▶ [TASK STATEMENT] Set down the full listing exactly, character for character.

── INFORMATION PROVIDED

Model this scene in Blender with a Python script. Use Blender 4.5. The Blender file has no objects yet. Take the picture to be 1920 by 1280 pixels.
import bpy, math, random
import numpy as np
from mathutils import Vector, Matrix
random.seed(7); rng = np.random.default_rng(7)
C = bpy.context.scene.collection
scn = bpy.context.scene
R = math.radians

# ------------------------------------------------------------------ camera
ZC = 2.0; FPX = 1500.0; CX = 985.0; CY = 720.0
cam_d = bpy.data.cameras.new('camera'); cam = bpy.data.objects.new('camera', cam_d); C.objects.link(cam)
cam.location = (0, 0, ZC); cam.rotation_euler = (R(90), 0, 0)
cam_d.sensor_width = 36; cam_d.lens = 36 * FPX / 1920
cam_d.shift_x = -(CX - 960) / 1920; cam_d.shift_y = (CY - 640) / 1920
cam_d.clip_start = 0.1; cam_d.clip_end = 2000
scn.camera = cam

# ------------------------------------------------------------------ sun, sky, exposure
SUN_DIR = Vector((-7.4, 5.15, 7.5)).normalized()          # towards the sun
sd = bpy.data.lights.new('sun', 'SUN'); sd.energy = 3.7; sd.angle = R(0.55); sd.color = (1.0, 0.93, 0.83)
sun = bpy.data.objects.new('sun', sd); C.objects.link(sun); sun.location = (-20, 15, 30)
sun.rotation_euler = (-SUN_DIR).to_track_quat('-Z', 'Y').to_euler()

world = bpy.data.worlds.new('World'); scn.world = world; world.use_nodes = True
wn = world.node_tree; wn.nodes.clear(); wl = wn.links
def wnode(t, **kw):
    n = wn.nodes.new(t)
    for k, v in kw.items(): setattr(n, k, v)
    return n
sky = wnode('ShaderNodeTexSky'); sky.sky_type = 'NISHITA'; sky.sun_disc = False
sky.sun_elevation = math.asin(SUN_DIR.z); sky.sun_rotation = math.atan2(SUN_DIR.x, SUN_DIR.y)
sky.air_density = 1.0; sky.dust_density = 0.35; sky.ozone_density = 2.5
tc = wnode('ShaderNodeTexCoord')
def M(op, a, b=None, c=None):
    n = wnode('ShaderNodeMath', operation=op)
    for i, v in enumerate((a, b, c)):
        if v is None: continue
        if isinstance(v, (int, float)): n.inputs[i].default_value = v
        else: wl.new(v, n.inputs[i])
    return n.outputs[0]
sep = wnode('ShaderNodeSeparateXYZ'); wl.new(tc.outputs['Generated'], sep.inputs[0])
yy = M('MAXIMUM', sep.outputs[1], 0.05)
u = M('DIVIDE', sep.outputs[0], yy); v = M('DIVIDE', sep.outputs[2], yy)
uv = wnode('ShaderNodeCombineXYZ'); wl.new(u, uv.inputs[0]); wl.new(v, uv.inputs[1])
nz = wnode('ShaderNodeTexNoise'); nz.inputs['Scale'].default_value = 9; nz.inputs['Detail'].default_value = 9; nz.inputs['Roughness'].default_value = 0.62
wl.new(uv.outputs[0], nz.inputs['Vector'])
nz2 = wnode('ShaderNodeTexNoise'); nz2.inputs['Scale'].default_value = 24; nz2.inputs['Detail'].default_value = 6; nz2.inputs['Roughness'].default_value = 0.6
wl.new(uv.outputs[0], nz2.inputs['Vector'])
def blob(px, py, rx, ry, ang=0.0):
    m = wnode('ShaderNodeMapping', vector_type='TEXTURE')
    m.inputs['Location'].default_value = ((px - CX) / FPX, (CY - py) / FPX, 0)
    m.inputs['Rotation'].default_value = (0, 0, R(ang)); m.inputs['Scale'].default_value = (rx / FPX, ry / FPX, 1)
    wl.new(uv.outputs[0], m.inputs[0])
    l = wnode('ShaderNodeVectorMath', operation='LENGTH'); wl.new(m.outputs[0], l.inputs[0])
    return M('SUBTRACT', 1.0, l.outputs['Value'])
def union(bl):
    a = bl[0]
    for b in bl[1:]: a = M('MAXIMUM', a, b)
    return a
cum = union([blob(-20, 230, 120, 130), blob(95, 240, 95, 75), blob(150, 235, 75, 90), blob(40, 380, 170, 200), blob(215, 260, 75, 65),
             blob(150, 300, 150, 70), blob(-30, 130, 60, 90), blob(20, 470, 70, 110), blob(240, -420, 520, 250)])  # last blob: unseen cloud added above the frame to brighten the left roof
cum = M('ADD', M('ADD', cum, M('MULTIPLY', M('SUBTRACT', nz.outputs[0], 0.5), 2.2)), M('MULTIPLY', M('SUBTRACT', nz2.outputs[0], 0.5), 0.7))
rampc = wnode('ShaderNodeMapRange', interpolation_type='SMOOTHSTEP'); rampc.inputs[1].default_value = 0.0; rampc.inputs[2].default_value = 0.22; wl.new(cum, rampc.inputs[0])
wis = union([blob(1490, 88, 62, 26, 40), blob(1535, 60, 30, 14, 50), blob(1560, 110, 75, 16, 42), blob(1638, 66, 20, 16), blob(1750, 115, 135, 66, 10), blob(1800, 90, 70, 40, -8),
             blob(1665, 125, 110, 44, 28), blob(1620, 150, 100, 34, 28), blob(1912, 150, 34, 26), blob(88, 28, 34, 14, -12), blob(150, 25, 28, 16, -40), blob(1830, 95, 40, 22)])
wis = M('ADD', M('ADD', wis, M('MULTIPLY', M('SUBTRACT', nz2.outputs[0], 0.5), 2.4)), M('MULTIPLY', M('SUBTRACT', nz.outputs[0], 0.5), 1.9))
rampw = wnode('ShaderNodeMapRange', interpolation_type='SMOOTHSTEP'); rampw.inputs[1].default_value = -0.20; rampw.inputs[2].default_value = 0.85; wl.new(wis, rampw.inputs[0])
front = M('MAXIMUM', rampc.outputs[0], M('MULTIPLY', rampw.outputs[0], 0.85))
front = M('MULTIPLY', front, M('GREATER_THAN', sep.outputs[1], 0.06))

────

▶ [REPLY]
Model this scene in Blender with a Python script. Use Blender 4.5. The Blender file has no objects yet. Take the picture to be 1920 by 1280 pixels.
import bpy, math, random
import numpy as np
from mathutils import Vector, Matrix
random.seed(7); rng = np.random.default_rng(7)
C = bpy.context.scene.collection
scn = bpy.context.scene
R = math.radians

# ------------------------------------------------------------------ camera
ZC = 2.0; FPX = 1500.0; CX = 985.0; CY = 720.0
cam_d = bpy.data.cameras.new('camera'); cam = bpy.data.objects.new('camera', cam_d); C.objects.link(cam)
cam.location = (0, 0, ZC); cam.rotation_euler = (R(90), 0, 0)
cam_d.sensor_width = 36; cam_d.lens = 36 * FPX / 1920
cam_d.shift_x = -(CX - 960) / 1920; cam_d.shift_y = (CY - 640) / 1920
cam_d.clip_start = 0.1; cam_d.clip_end = 2000
scn.camera = cam

# ------------------------------------------------------------------ sun, sky, exposure
SUN_DIR = Vector((-7.4, 5.15, 7.5)).normalized()          # towards the sun
sd = bpy.data.lights.new('sun', 'SUN'); sd.energy = 3.7; sd.angle = R(0.55); sd.color = (1.0, 0.93, 0.83)
sun = bpy.data.objects.new('sun', sd); C.objects.link(sun); sun.location = (-20, 15, 30)
sun.rotation_euler = (-SUN_DIR).to_track_quat('-Z', 'Y').to_euler()

world = bpy.data.worlds.new('World'); scn.world = world; world.use_nodes = True
wn = world.node_tree; wn.nodes.clear(); wl = wn.links
def wnode(t, **kw):
    n = wn.nodes.new(t)
    for k, v in kw.items(): setattr(n, k, v)
    return n
sky = wnode('ShaderNodeTexSky'); sky.sky_type = 'NISHITA'; sky.sun_disc = False
sky.sun_elevation = math.asin(SUN_DIR.z); sky.sun_rotation = math.atan2(SUN_DIR.x, SUN_DIR.y)
sky.air_density = 1.0; sky.dust_density = 0.35; sky.ozone_density = 2.5
tc = wnode('ShaderNodeTexCoord')
def M(op, a, b=None, c=None):
    n = wnode('ShaderNodeMath', operation=op)
    for i, v in enumerate((a, b, c)):
        if v is None: continue
        if isinstance(v, (int, float)): n.inputs[i].default_value = v
        else: wl.new(v, n.inputs[i])
    return n.outputs[0]
sep = wnode('ShaderNodeSeparateXYZ'); wl.new(tc.outputs['Generated'], sep.inputs[0])
yy = M('MAXIMUM', sep.outputs[1], 0.05)
u = M('DIVIDE', sep.outputs[0], yy); v = M('DIVIDE', sep.outputs[2], yy)
uv = wnode('ShaderNodeCombineXYZ'); wl.new(u, uv.inputs[0]); wl.new(v, uv.inputs[1])
nz = wnode('ShaderNodeTexNoise'); nz.inputs['Scale'].default_value = 9; nz.inputs['Detail'].default_value = 9; nz.inputs['Roughness'].default_value = 0.62
wl.new(uv.outputs[0], nz.inputs['Vector'])
nz2 = wnode('ShaderNodeTexNoise'); nz2.inputs['Scale'].default_value = 24; nz2.inputs['Detail'].default_value = 6; nz2.inputs['Roughness'].default_value = 0.6
wl.new(uv.outputs[0], nz2.inputs['Vector'])
def blob(px, py, rx, ry, ang=0.0):
    m = wnode('ShaderNodeMapping', vector_type='TEXTURE')
    m.inputs['Location'].default_value = ((px - CX) / FPX, (CY - py) / FPX, 0)
    m.inputs['Rotation'].default_value = (0, 0, R(ang)); m.inputs['Scale'].default_value = (rx / FPX, ry / FPX, 1)
    wl.new(uv.outputs[0], m.inputs[0])
    l = wnode('ShaderNodeVectorMath', operation='LENGTH'); wl.new(m.outputs[0], l.inputs[0])
    return M('SUBTRACT', 1.0, l.outputs['Value'])
def union(bl):
    a = bl[0]
    for b in bl[1:]: a = M('MAXIMUM', a, b)
    return a
cum = union([blob(-20, 230, 120, 130), blob(95, 240, 95, 75), blob(150, 235, 75, 90), blob(40, 380, 170, 200), blob(215, 260, 75, 65),
             blob(150, 300, 150, 70), blob(-30, 130, 60, 90), blob(20, 470, 70, 110), blob(240, -420, 520, 250)])  # last blob: unseen cloud added above the frame to brighten the left roof
cum = M('ADD', M('ADD', cum, M('MULTIPLY', M('SUBTRACT', nz.outputs[0], 0.5), 2.2)), M('MULTIPLY', M('SUBTRACT', nz2.outputs[0], 0.5), 0.7))
rampc = wnode('ShaderNodeMapRange', interpolation_type='SMOOTHSTEP'); rampc.inputs[1].default_value = 0.0; rampc.inputs[2].default_value = 0.22; wl.new(cum, rampc.inputs[0])
wis = union([blob(1490, 88, 62, 26, 40), blob(1535, 60, 30, 14, 50), blob(1560, 110, 75, 16, 42), blob(1638, 66, 20, 16), blob(1750, 115, 135, 66, 10), blob(1800, 90, 70, 40, -8),
             blob(1665, 125, 110, 44, 28), blob(1620, 150, 100, 34, 28), blob(1912, 150, 34, 26), blob(88, 28, 34, 14, -12), blob(150, 25, 28, 16, -40), blob(1830, 95, 40, 22)])
wis = M('ADD', M('ADD', wis, M('MULTIPLY', M('SUBTRACT', nz2.outputs[0], 0.5), 2.4)), M('MULTIPLY', M('SUBTRACT', nz.outputs[0], 0.5), 1.9))
rampw = wnode('ShaderNodeMapRange', interpolation_type='SMOOTHSTEP'); rampw.inputs[1].default_value = -0.20; rampw.inputs[2].default_value = 0.85; wl.new(wis, rampw.inputs[0])
front = M('MAXIMUM', rampc.outputs[0], M('MULTIPLY', rampw.outputs[0], 0.85))
front = M('MULTIPLY', front, M('GREATER_THAN', sep.outputs[1], 0.06))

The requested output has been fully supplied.